"""
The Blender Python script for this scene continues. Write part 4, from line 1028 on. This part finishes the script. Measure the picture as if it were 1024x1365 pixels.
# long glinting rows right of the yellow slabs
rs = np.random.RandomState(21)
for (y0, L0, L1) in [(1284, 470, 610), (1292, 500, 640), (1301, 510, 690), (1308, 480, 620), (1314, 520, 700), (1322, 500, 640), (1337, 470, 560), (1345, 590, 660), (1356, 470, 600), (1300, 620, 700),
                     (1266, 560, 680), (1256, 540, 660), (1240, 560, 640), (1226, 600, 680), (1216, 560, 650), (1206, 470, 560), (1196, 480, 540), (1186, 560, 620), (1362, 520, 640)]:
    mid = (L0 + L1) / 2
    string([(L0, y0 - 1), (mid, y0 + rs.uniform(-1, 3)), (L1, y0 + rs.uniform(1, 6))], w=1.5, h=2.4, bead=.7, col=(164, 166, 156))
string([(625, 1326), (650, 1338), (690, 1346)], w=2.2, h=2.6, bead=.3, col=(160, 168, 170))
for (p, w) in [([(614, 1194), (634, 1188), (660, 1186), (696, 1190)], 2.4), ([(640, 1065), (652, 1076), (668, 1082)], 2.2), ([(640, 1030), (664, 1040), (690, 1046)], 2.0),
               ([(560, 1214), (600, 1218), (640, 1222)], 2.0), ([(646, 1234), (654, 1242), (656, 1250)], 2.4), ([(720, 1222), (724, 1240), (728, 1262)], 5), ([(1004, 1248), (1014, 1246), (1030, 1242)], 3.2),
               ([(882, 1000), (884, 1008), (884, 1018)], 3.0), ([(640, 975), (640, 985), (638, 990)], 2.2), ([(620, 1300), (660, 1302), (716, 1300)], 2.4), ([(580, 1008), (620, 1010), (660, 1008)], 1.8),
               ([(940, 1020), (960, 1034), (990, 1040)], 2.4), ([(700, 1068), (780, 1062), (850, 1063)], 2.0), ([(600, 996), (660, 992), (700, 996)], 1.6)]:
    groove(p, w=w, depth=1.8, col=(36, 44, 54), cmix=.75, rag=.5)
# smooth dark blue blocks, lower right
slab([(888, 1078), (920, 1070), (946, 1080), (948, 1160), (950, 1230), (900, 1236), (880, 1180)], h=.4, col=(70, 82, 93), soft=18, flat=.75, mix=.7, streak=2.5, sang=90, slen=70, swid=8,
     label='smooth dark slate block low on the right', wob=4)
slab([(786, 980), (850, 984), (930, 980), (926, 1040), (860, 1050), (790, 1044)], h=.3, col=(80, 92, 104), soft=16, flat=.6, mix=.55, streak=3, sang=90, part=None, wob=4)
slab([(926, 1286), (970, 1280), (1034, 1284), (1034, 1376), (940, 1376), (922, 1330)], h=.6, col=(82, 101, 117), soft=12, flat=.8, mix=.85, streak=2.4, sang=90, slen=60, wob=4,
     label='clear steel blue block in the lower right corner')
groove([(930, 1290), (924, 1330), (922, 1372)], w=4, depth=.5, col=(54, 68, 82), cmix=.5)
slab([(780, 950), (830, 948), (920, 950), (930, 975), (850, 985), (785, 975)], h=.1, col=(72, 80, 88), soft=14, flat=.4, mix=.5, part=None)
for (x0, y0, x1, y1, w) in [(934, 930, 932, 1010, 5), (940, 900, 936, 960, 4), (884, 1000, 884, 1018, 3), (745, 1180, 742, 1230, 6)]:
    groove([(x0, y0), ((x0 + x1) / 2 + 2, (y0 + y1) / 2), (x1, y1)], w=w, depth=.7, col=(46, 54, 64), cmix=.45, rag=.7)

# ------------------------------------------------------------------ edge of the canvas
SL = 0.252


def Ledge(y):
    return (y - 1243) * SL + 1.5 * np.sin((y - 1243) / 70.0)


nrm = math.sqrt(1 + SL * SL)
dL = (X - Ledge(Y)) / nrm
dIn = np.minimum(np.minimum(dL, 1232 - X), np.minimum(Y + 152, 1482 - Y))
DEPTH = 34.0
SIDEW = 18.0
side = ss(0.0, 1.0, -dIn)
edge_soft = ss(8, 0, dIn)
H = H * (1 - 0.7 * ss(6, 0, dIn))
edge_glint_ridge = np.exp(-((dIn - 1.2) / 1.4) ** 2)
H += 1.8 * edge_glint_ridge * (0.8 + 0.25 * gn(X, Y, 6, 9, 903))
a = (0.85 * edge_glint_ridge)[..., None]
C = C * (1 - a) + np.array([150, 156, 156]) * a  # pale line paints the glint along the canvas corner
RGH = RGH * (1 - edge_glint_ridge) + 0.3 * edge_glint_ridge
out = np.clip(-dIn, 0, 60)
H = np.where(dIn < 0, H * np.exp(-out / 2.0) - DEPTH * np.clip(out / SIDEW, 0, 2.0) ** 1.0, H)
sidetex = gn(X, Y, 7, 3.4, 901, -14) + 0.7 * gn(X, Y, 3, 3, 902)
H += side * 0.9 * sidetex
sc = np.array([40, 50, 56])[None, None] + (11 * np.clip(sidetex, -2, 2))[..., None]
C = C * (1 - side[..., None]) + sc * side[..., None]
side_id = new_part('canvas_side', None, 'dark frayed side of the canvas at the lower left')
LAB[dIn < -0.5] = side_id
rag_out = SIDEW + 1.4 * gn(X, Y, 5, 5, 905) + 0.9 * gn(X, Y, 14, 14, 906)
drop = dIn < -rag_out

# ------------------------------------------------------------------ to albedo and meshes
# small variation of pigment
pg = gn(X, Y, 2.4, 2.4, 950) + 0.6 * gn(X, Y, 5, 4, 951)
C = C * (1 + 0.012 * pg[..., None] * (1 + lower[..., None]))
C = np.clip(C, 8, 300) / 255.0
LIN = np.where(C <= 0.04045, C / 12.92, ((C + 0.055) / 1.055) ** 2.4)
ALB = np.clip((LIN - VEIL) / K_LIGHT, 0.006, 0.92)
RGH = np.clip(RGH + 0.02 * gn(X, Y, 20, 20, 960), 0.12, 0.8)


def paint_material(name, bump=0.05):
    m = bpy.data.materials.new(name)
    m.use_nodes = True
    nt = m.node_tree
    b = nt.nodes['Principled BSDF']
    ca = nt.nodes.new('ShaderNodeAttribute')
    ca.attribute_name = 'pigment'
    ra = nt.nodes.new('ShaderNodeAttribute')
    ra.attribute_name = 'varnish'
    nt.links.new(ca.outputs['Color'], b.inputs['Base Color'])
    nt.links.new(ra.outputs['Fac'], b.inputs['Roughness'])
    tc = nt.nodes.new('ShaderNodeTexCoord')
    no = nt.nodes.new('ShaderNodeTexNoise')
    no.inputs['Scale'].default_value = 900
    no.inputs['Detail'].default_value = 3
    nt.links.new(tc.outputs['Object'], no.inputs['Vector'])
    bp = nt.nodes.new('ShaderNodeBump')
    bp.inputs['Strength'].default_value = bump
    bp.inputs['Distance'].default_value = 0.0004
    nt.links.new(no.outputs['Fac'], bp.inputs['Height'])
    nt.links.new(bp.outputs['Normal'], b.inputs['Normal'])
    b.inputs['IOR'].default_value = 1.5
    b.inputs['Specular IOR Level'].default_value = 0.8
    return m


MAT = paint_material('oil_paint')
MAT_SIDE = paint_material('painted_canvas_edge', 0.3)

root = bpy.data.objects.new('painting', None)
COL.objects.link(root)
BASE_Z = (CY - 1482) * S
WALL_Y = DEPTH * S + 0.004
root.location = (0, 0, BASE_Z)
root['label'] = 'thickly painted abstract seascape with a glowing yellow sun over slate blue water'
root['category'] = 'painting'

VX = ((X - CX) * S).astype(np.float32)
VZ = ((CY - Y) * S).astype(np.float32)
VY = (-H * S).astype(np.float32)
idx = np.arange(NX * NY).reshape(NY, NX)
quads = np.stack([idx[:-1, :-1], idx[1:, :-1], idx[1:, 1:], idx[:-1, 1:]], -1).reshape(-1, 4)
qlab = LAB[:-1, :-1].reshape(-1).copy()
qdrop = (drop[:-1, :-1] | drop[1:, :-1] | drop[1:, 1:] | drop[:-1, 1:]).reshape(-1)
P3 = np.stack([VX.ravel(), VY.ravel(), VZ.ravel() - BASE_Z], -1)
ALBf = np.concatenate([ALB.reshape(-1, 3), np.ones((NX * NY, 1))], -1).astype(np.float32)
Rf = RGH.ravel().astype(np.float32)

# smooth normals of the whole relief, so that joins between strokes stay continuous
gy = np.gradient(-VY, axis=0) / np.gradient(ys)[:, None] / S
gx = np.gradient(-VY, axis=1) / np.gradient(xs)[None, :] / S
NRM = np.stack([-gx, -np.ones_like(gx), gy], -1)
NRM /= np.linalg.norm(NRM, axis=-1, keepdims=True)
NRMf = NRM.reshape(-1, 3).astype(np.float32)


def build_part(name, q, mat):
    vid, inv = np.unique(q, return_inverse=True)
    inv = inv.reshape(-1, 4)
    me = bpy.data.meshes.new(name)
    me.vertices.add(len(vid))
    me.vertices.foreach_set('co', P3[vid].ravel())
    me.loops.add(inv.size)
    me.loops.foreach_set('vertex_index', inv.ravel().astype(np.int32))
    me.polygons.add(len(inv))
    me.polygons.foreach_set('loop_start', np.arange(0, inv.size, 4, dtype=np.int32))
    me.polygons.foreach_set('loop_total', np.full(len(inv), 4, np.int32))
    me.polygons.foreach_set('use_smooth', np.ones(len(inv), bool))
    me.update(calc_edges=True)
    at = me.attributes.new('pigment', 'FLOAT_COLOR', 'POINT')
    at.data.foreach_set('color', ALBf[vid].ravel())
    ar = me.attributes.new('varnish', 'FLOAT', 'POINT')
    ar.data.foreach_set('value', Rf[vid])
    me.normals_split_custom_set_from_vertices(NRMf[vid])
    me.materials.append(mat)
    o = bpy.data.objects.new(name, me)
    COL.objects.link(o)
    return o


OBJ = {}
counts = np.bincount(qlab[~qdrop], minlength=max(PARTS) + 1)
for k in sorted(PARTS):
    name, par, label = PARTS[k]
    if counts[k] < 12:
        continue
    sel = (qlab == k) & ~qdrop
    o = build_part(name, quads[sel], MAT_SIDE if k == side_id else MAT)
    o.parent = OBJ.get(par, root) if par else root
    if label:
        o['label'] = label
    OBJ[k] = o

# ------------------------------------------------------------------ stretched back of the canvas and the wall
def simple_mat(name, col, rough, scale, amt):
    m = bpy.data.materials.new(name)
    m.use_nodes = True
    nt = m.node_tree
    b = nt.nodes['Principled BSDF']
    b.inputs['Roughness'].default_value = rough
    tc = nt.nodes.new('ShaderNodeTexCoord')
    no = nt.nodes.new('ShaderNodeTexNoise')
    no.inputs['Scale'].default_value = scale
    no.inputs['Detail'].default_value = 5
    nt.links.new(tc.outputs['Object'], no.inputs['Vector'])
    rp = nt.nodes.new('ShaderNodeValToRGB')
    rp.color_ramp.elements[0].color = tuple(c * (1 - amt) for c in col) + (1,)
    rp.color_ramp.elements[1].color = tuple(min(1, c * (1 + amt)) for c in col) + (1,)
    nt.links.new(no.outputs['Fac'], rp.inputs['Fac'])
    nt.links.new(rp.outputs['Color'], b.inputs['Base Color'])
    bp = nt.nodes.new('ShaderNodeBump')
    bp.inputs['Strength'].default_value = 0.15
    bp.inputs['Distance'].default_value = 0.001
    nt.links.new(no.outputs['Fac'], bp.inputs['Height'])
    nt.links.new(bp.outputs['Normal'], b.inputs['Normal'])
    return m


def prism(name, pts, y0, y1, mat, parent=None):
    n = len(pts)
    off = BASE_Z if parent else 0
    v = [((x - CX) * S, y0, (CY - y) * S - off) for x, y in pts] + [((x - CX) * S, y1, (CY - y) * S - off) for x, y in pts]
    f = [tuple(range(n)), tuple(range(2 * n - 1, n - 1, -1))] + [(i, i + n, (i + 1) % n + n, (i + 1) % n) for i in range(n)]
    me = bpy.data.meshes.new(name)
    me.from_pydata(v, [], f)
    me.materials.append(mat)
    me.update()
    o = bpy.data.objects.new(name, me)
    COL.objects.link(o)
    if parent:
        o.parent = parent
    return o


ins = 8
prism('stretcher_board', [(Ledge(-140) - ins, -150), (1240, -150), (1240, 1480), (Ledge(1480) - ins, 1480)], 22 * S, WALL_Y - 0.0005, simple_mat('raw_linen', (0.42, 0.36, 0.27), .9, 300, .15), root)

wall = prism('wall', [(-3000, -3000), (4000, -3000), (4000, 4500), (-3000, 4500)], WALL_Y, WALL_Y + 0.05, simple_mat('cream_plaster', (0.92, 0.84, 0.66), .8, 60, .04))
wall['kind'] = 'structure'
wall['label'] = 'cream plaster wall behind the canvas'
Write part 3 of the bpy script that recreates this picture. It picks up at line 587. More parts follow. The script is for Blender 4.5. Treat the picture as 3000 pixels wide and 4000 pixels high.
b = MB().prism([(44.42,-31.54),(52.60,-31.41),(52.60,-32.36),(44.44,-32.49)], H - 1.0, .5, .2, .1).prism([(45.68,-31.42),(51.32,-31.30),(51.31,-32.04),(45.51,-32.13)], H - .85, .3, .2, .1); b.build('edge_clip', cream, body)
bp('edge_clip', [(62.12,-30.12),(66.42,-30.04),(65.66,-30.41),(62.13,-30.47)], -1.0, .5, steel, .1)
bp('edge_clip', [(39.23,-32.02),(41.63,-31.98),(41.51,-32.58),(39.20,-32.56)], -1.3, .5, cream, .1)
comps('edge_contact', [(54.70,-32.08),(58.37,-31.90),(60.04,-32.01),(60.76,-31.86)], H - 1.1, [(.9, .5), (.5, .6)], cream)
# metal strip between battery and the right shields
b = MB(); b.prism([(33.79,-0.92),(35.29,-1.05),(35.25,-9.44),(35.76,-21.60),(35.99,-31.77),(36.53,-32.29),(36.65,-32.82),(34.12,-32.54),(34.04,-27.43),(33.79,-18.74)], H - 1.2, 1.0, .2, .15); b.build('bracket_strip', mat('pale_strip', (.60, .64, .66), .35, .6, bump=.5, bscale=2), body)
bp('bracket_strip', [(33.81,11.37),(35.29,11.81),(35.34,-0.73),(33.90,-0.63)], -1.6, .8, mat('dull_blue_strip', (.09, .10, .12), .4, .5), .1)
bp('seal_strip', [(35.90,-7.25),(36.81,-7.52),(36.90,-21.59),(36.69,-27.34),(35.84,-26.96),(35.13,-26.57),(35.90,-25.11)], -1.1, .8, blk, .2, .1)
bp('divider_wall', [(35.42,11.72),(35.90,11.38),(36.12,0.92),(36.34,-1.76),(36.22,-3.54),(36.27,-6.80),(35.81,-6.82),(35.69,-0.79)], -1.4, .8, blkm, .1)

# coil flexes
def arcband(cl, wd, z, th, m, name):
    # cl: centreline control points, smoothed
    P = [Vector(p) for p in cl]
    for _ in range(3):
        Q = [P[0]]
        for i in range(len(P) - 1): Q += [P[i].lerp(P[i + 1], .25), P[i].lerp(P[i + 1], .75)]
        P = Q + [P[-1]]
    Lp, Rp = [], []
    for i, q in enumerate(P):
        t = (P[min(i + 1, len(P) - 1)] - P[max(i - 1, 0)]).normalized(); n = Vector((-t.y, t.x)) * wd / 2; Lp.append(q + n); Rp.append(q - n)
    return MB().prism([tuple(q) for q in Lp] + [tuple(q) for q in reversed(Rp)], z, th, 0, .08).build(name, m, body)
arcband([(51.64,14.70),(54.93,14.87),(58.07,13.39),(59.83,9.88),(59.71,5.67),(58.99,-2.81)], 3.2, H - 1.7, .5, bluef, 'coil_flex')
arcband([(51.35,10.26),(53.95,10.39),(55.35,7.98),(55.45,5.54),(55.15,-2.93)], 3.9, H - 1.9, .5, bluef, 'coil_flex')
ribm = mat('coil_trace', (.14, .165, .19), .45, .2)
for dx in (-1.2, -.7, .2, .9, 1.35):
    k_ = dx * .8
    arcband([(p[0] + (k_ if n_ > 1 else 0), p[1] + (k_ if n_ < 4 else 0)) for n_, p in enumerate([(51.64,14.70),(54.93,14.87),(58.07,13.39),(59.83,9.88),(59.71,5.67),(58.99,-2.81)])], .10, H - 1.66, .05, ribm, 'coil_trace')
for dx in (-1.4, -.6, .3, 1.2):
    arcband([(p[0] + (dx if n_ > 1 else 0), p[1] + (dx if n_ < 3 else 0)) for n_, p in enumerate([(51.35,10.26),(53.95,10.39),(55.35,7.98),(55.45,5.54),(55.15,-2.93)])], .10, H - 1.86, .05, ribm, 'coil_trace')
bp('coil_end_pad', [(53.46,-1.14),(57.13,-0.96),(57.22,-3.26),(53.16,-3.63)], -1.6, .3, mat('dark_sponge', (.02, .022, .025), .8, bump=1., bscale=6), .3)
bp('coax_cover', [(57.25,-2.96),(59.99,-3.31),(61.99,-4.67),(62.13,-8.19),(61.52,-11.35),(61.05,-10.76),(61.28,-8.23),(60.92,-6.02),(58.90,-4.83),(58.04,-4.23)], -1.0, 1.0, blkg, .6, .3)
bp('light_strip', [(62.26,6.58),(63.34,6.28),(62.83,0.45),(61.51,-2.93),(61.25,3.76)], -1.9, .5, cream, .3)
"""
§ **Written instruction**:
Show the lines of the data that hold the word "where".

§ **Result for this task**:
H = np.where(dIn < 0, H * np.exp(-out / 2.0) - DEPTH * np.clip(out / SIDEW, 0, 2.0) ** 1.0, H)
LIN = np.where(C <= 0.04045, C / 12.92, ((C + 0.055) / 1.055) ** 2.4)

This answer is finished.